Gettier cases and knowing-how


Knowing how (foto B.bij de Weg)

The Gettier problem calls into question that knowledge is justified true belief. We have seen it in my last blog. The theme has been intensively discussed since Gettier published his article in 1963 and for me it is impossible to follow back the whole debate, but when I look up on the Internet the argumentations put forward there is one thing that strikes me: Although the Gettier problem and its consequences for what knowledge is have been examined in many ways, nonetheless the discussion has been one-sided. Or have I missed something? For when we take a closer look at the discussion we see that the concept of knowledge involved is basically propositional knowledge or knowledge-that. But didn’t already Gilbert Ryle defend in his The Concept of Mind (1949) that there are two kinds of knowledge: knowledge-that and knowledge-how? When we apply this distinction to the Gettier problem, I think we have to reject the conclusion that Gettier cases undermine the idea that in general knowledge is not justified true belief.
Once (in my blog dated June 9, 2008) I have dedicated a blog to Ryle’s distinction, but it’s already more than four years ago, so let me repeat the essence. When we talk about knowledge-that, we mean intellectual knowledge or rationally knowing. Basically, knowing-that is about facts or theories that can be true or false. Betsy, my cow, is in the field or she isn’t. E=mc2 or E≠ mc2. However, knowing-that is not all knowledge there is. Much of what we know is knowing-how, which does not refer to what we intellectually contain in our minds but to what we can practically do with our bodies (steered by our mind, it’s true, but not only). It refers to the way we do things and are able to do them. How we ride a bike, for instance. Maybe I cannot explain verbally what I do when I am cycling, but nevertheless I can do it and I can teach others how to do it. Also most professional knowledge, skill and craftsmanship fall in this category. A carpenter can excel in his trade, even when he cannot explain in words the details of what he is doing.

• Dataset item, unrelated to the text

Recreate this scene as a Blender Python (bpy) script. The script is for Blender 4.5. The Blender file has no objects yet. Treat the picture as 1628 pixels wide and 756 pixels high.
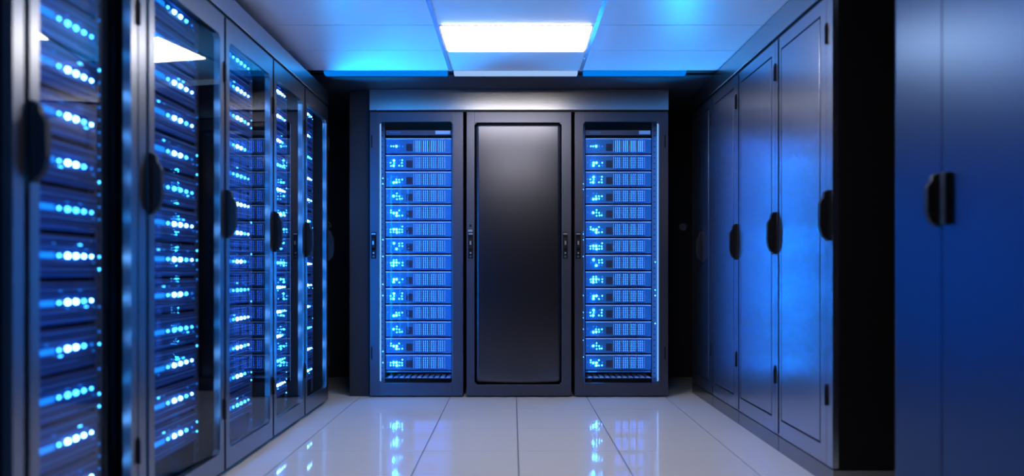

I think that it has no sense to talk about the Gettier problem when we talk about knowing-how. For instance, when I know how to ride a bike, something like a Gettier problem cannot happen. Maybe I belief that I can cycle because in the past I could, but if it is no longer so, because I have become too old for it and I would fall over, it is simply a false belief. I don’t see how a kind of Gettier problem can bear on cases like this one or on other cases of knowing-how. It should have to be something like that I have the true knowledge that I can ride a bike, but when I am going to check it, I do something else although I still have the belief that I am cycling. I cannot imagine how that is possible, but maybe you can. If I am right, it can still happen that knowing-how is not a kind of justified true belief but it is not because of Gettier-like objections.